There is ecstatic spirituality to be found in his work. But this is a writer who is unafraid of devotional formality. At times, it is as if Hoffman seems to be addressing a primal or animist deity, in the incantatory voice of a somewhat subdued human in the presence of something larger than himself but also inside himself (O dark sun/Setting in my bloodsea!; Dry rains the rain on me my days/No longer me but what becomes). He swings from descriptive to metaphysical (The coiled sun/swings/Like a slow snake/Across//The sky calendar... or this, from SOCRATES OR CONFUCIUS: death is after all: nothing/those who don't fear are: equilibrists/there is only one number: One.)

At other times, his approach devolves to folk-like lyrics, as in (PIQUE/Song), where he mimics the song of crows: Love is burning burning burning/Buried gods lie under trees/Scarecrows caw at lost apostles/Clutching them by tattered sleeves.

There are quite beautiful specifics in the poetry - banana trees, birds lighting on windows with news of distant beaches, seashacks and 'sunflowers bursting at their zenith.' And he makes good use of repetition, individual images or whole lines, to engender an odelike sense of wonder, as in the marvelous THE ABANDONERS:

They had built a shack of wind
The sand ate its walls: and
Hideous summer spouted a sea at them.
Hurricanes later I returned (tho
I had never been)
How hard to grasp a former presence
Tho it was nailed where the door had been
Now the dunes have locked it open:
Better try to grasp the wind
Better try to grasp the wind

Hoffman even offers us a glimpse into his personal space, though transformed by a somewhat mythologized surrealism, he ends the poem with a line so mundane and flat that it must have been deliberately constructed to bring us back to earth, as in the untitled poem (The walls of my room will not fall out...), with its uncanny prefiguration of the movie "Barton Fink," which came forty years later:

The walls of my room will not fall out -- they have been pinioned with wire.
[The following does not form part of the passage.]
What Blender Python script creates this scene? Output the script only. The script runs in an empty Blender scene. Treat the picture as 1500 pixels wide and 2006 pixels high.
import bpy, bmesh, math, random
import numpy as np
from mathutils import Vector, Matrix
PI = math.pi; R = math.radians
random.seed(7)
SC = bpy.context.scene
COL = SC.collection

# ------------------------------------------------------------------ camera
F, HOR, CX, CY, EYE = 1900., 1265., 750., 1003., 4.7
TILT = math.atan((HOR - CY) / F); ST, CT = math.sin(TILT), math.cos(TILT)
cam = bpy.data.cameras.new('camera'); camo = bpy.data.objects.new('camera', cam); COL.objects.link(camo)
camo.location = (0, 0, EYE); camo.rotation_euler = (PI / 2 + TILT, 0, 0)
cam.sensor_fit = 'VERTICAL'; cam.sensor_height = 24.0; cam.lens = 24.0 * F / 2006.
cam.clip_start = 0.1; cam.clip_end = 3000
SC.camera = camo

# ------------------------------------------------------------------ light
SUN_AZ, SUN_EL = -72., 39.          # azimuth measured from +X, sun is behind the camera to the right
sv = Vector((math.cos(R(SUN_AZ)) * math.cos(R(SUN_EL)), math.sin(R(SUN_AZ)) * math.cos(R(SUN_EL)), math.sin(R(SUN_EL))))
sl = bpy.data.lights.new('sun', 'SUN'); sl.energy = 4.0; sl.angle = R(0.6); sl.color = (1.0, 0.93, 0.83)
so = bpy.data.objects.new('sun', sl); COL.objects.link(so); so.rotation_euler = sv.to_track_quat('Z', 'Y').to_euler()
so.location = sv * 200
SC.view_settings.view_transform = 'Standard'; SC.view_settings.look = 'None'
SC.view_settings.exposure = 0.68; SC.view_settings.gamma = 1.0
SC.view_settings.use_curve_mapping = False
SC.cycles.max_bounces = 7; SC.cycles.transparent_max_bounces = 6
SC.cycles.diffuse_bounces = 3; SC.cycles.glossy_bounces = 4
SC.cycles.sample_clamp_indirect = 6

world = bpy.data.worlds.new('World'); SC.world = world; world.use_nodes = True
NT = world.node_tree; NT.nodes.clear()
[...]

My desk is borne on the backs of woodenhorses. When I write late at night they groan heavily and their breathing becomes hoarse. Once one of them reared and my litter was broken.

And in the day music from the street causes the wires to tremble and the walls shake violently.

In spite of this I am very secure.

John Hoffman was unfortunately, not as successful at bringing himself down to earth in life as he did in this poem. The book concludes as his life did, with a silencing.

SONG OF A WANDERER

I am a man who knows
Of sun and moon and star
Of earth and sea and air
And do not tell of them
Because I have no words

In the end, John Hoffman wandered off into an eternity so dark and reached at so early an age that his extant poems, as demonstrated in the book "Journey To The End," can only hint at what he might have achieved.

But at least, thanks to the good sense of a few friends, a few hints remain.

So here's the news - there is news yet from the volcano which was John Hoffman's life and poetry. Fifty years after his little poems helped spark the Beat movement, we may still hear this 'blonde, bespectacled, spaced out' young Californian tell us what exactly it was that he saw...and rediscover how his telling about that, in his life and in his poetry, inspired the birth of a literary generation.